Al grito de «¡Greco, Velázquez, inspiradme!», los genios extintos debieron de acudir al auxilio de Pablo Picasso. La frase, serigrafiada en un tabique de la Fundación Bancaja, resume la exposición en torno al pintor malagueño que alberga el centro hasta el próximo febrero, con cerca de doscientas obras, casi todas de los fondos de la propia fundación, que posee «la colección de obra gráfica más importante en manos privadas» del artista, según el comisario de la muestra, Javier Molins.

Si hace unos meses Bancaja cambiaba de prisma sobre la obra de Picasso para analizar la influencia que tuvo la televisión en su obra, ahora saca del fondo de armario una ingente muestra que reflexiona sobre la huella que imprimieron determinados museos en el imaginario del pintor. En Picasso y el museo, junto a la colección del centro „de la que se exhiben obras amagadas durante 15 años„, la exposición cuenta con obras cedidas por el Reina Sofía o el Museo Picasso de Málaga. Entre las aportaciones exógenas, el propio comisario reparaba en dos tesoros, como el Cuaderno número 7, en el que se distinguen los últimos bosquejos de Las señoritas de Avignon, y dos óleos de los sesenta en torno al motivo El pintor y la modelo que nunca habían visitado Valencia.

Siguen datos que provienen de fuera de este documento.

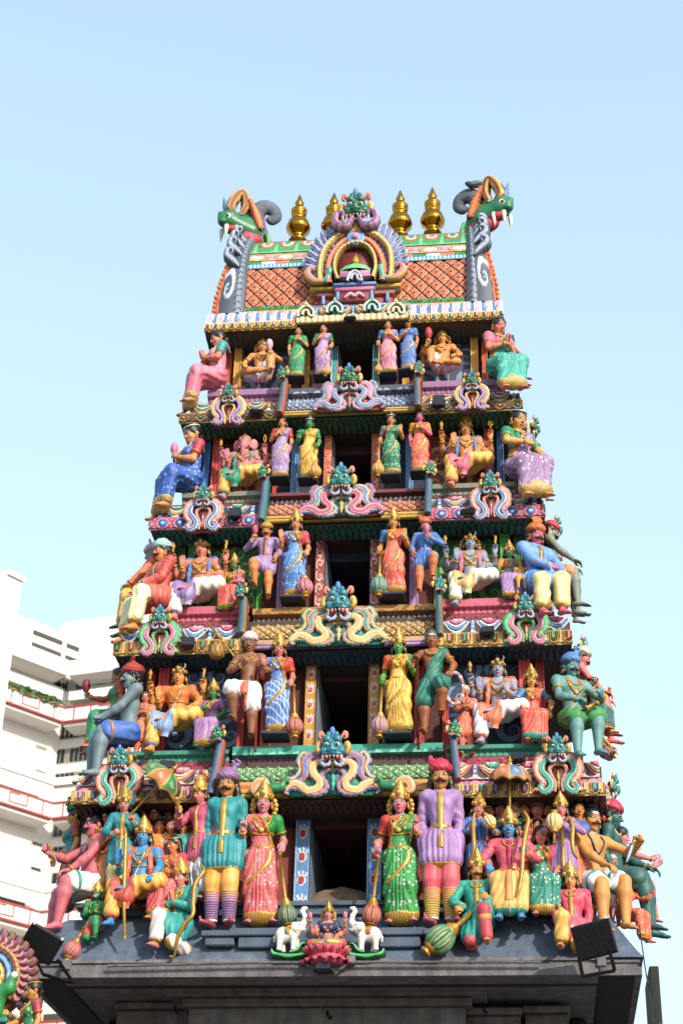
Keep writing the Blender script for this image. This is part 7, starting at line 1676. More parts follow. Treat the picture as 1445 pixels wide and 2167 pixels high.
def basket():
    P = at(458, 1392, y4+.18); root = empty('basket', P); k = .30/.30
    V, F = lathe([(0, 0), (.06, 0), (.075, .05), (.075, .12), (.07, .16), (.08, .165), (.07, .17), (.06, .15)], 22); m = lambda U, V_: 0
    t = V[:, 2]; a = np.arctan2(V[:, 1], V[:, 0]); mk('basket_body', V, F, mat('#b8904a', 'paint'), root)
    mb = MB()
    for s in (-1, 1):
        for i in range(10): mb.add(*tube([(.077*math.cos(a0+s*z*4), .077*math.sin(a0+s*z*4), z) for z in np.linspace(.02, .155, 6) for a0 in [i*.628]], .004, 5))
    mb.build('weave', mat('#8a6428'), root)
    mk('basket_handle', *tube(spline([(-.07, 0, .165), (-.03, 0, .26), (0, 0, .30), (.03, 0, .26), (.07, 0, .165)], 20), .007, 6), mat('#a8803a'), root)
    V, F = MB().add(*ball((.02, 0, .16), .03, 8)).add(*ball((-.025, .01, .16), .03, 8)).add(*ball((0, -.03, .16), .028, 8)).arr(); mk('fruit', V, F, mat('#d98a90'), root)
    tag(root, 'woven basket of pink fruit hanging from the shoulder pole', 'basket')
basket()
def garland():
    P = at(961, 1457, y4+.02); mb = MB(); t = np.linspace(0, 2*np.pi, 40, endpoint=False)
    for i, a in enumerate(t): mb.add(*ball((.085*math.cos(a), 0, .17*math.sin(a)), (.022, .022, .02), 8), rgb(['#d98aa0', '#e8e0d0', '#c86a7a', '#6fa88a'][i % 4]))
    o = mb.build('flower_garland', AT); o.location = P; tag(o, 'pink and white flower garland hanging from the old woman\'s hand', 'garland')
garland()
figure('grey-blue man in a red turban, left corner of the fourth cornice', 'sit', (270, 1572), 1416, y4+.18, -62, 'm', '#6f858c', [(-1, 'lap', {'w': (.03, -.22, -.2), 'h': 'grip'}), (1, 'lap', {'w': (.02, -.2, -.22), 'h': 'grip'})], low=('loin', '#2f5fae', CR, .40), head={'turban': ('fan', '#a83a2f'), 'band': (CR, .26), 'hair': ('curly', '#1a1512'), 'mous': '#16120f', 'ring': 1}, hp=4, group=G3)
J = figure('woman with a green blouse holding out a dark rose, behind the grey-blue man', 'sit', (246, 1530), 1418, y4+.75, -75, 'f', '#c8785a', [(-1, 'fwd', {'w': (.03, -.27, -.10)}), (1, 'down')], ('saree', '#3f8a4a', '#b84a44'), ('saree', '#1f8a4a', CR), hair_('knot', band='#d8d8d8'), jewel=1, group=G3)
lotus_bud(J, 0, 'dark red rose held out by the woman behind the grey-blue man', '#8a2434', 1.5)
figure('teal-skinned man in a blue turban, right corner of the fourth cornice', 'lean', (1212, 1538), 1394, y4+.18, 30, 'm', '#62948e', [(-1, 'lap', {'w': (.06, -.17, -.21), 'h': 'grip'}), (1, 'hold', {'w': (.14, -.2, -.16)})], low=('loin', '#2f8a3f', CR, .44), head={'turban': ('puff', '#5a88c0'), 'band': (CR, .24), 'hair': ('curly', '#1a1512'), 'mous': '#16120f', 'ring': 1}, jewel=2, hp=8, group=G3)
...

Precisamente estas dos obras, que presiden la estancia principal, establecen las primeras conexiones de Picasso son sus tardes de museo. Recorrer el Prado fue, a los 13 años, su rito iniciático. Allí quedaría prendado de Zurbarán, de Goya, del Greco y de Velázquez, y de este último se gestaría la obsesión por Las Meninas hasta acabar realizando como un maníaco 44 versiones, hoy en el museo dedicado al pintor en Barcelona y que, pese al anhelo declarado del comisario por acercarlas a Valencia, no han salido de casa. De Las Meninas y de La familia de Carlos IV de Goya, con sus autores autorretratados, prevalecería en el autor la idea de reunir al pintor y a su musa en el mismo lienzo.

Entre todos los artistas que marcaron su etapa de formación, hubo de uno de quien se sintió profeta casi en el desierto. Así lo acredita un autorretrato del malagueño ataviado con los ropajes propios de Doménikos Theotokópoulos. El Greco, cuando este era aún un artista de culto sin sala propia en el museo capitalino, fue inspiración y bandera de Picasso, quien quedó imbuido por El entierro del conde Orgaz, el cual reprodujo en el melancólico El entierro de Casagemans y más tarde en versiones, incluso paródicas, que se pueden ver en la muestra.

Junto el dedicado al Greco, el voyeurismo de Degas, los mosqueteros rembrandtianos y las aventuras amorosas de Rafael son los espacios en los que se divide la exposición y que establecen los puentes de Picasso con sus mitos. Los otros cuatro son museos. Como en el Prado, Picasso, ya maduro, quedó cautio del Louvre, refugio en su exilio a Francia y donde se le veía «como un perro de caza» por las galerías de antigüedades egipcias y fenicias, según relató el pintor Soffici. Allí se obsesionó con Delacroix y Las mujeres de Argel, de la que realizó varias versiones. Del Trocadero de París captaría el arte primitivo que le condujo a la génesis del cubismo en Las señoritas de Avignon y del museo Ingres en Montauban quedó prendado de El baño turco. Las decenas de grabados que pueblan el edificio de la plaza Tetuán fijan la persecución del genio malagueño tras quienes le precedieron.